SO here we sat amid flowering cherry trees (fake but good) while Chinese music swooped and occasionally shrieked and waitresses brought juicy little steamed dumplings, crisp pot stickers and green beans with chilli.

That was just the beginning.

And over there, near a photo of Gordon Ramsay's smug mug peering mystically over the place, the owner stood and watched and orchestrated the whole show, occasionally wandering by the table asking if everything was all right, recommending a dish (the peanut dumplings for dessert, the toffee fried apple too) and we ate. And ate.

We ate the whole way through, thanking Stephen and Helen for putting us up in Barga in the middle of that drive from Lyon to the village last summer. We actually ate while Stephen nipped to the off-sales next door for a discounted bottle of wine, the licence not yet being available in here, and while talking about Giustis and Salvatores and Coias and how many of our relatives were shoved in Barlinnie during the war.

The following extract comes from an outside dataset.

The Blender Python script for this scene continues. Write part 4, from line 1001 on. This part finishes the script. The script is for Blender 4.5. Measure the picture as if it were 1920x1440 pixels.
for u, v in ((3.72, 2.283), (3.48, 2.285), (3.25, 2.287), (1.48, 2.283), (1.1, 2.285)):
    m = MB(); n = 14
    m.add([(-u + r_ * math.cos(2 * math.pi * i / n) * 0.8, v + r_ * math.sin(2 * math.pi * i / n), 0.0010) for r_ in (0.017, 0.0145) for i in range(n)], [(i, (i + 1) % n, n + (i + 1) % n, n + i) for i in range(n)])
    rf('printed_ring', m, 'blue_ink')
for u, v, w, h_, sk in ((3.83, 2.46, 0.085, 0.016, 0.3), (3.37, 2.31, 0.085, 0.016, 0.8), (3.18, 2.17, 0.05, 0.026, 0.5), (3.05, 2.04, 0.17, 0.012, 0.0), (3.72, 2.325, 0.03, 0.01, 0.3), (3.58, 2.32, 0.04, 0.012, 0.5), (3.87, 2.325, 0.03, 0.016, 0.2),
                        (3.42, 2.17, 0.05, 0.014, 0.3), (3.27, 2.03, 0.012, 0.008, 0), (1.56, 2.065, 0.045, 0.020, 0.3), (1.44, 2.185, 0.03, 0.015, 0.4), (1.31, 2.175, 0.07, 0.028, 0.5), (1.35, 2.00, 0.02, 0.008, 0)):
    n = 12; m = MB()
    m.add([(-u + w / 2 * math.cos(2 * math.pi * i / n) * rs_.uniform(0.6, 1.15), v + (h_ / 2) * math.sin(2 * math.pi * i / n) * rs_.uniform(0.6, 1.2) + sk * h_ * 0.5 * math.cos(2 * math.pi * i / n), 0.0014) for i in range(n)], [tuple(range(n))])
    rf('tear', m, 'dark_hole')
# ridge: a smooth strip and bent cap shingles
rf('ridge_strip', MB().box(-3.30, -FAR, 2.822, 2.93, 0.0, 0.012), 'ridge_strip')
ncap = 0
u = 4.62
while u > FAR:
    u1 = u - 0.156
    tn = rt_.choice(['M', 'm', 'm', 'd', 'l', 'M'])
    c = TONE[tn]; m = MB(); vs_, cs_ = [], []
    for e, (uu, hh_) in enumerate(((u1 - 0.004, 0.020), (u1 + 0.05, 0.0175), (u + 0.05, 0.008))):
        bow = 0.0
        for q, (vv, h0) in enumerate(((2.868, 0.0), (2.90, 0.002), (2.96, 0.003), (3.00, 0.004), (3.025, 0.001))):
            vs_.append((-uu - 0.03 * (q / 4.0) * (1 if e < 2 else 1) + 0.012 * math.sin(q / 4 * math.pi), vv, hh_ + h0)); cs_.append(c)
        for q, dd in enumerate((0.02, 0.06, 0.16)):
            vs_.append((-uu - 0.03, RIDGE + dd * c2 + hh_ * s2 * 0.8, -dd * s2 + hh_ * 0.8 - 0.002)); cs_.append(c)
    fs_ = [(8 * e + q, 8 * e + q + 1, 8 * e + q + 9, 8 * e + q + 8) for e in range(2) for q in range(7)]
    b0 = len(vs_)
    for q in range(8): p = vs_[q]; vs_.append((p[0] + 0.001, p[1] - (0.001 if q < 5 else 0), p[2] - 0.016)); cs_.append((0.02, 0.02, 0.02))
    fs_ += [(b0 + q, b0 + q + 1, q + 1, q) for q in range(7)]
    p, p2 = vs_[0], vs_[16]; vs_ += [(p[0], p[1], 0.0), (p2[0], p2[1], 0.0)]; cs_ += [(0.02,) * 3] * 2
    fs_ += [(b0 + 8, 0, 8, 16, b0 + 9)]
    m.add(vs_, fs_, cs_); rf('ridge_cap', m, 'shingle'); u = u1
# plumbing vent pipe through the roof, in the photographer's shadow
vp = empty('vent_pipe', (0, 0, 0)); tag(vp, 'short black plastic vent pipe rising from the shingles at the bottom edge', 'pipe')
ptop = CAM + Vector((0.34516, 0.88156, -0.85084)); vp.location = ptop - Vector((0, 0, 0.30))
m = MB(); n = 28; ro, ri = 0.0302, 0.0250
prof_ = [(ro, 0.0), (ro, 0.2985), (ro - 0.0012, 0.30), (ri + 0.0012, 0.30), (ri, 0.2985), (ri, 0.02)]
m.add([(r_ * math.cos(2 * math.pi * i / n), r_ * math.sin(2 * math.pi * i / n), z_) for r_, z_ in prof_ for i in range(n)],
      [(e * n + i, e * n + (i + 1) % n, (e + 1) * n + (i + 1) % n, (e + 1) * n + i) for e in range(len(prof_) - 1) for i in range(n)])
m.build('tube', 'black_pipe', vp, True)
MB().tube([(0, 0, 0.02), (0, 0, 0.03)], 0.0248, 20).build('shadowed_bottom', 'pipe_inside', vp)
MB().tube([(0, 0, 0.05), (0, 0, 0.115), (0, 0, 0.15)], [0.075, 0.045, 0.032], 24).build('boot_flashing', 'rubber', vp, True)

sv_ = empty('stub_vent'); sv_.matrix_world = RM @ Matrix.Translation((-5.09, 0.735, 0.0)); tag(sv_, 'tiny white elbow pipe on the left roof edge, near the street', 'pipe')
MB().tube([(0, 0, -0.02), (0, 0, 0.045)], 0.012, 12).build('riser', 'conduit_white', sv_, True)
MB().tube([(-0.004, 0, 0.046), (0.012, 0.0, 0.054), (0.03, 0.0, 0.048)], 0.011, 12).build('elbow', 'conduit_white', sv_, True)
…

We ate while oohing over the crisp sweet green beans in chilli, the aubergine with garlic and that sugary yet delicious cucumber salad. I think Helen and Debs paused some top teacher chat long enough to wonder out loud if the surprisingly good crispy shredded potato was just like the crispy bits in the bottom of bags of chips. Then we ate some more.

Until finally, some time after salted chicken wings with their popping Szechuan peppercorns, diced chicken and potatoes, sticky yet still crisp northern beef and our second plate of crispy, spicy squid (somehow we had eaten the first lot and not even noticed), the music stopped playing. Not the Chinese music. The food music. We looked about. The banquet ordered at £22 a head simply to avoid the tiresome task of wading through an unfamiliar menu - in this case based on the dumpling culture of the Changchun region in north-eastern China - was over.

Or was it? A waitress swooped in. Now, she said, that you have tasted everything in the banquet we bring you more of whatever dishes you particularly liked. We paused. We laughed. We shrugged. We ordered. "Which dumplings?" she asked. "All of them," we replied. And some northern beef, those green beans, that aubergine please. We ate. Again. Those pork and coriander dumplings, gone in a single swallow, but so juicy and light. Prawn dumplings too, fried and textured but sweet and mild and good. We considered aloud that there was none of the MSG bloating that's occasionally the price of a Chinese restaurant meal, that despite the number of dishes the palate didn't seem bored or tired.

And of course we discussed the much-rumoured Edinburgh restaurant invasion of Glasgow of which it is whispered Chop Chop here, occasionally described as the best Chinese restaurant in the whole of the UK, is only the first wave.

You can read about the history of this restaurant on the internet, the dumplings, the factory, the catapulting to fame by Gordon Ramsay when he featured the original Edinburgh Haymarket branch with its plain and functional Mao-ist red and yellow decor. What I hadn't appreciated on my previous visits in Edinburgh is how slick the operation is, how clever the marketing, of which this unlimited banquet, which is what it turns out we are eating, is just one feature.

Against all the odds and at the suggestion of the owner whose name is not featured on the web and which we never get but who is standing smiling in the photograph alongside his Gordonness, we have dessert. The peanut dumplings are tiny, subtle and delicious. We, and this confession is slightly embarrassing, have two plates of them and eat them all. But the apple in toffee has burned in the pan and is bitter, the mention of which prompts apologies, a reduction in the bill and even more food being sent to the table. We groan. We eat. We like. We will definitely come again.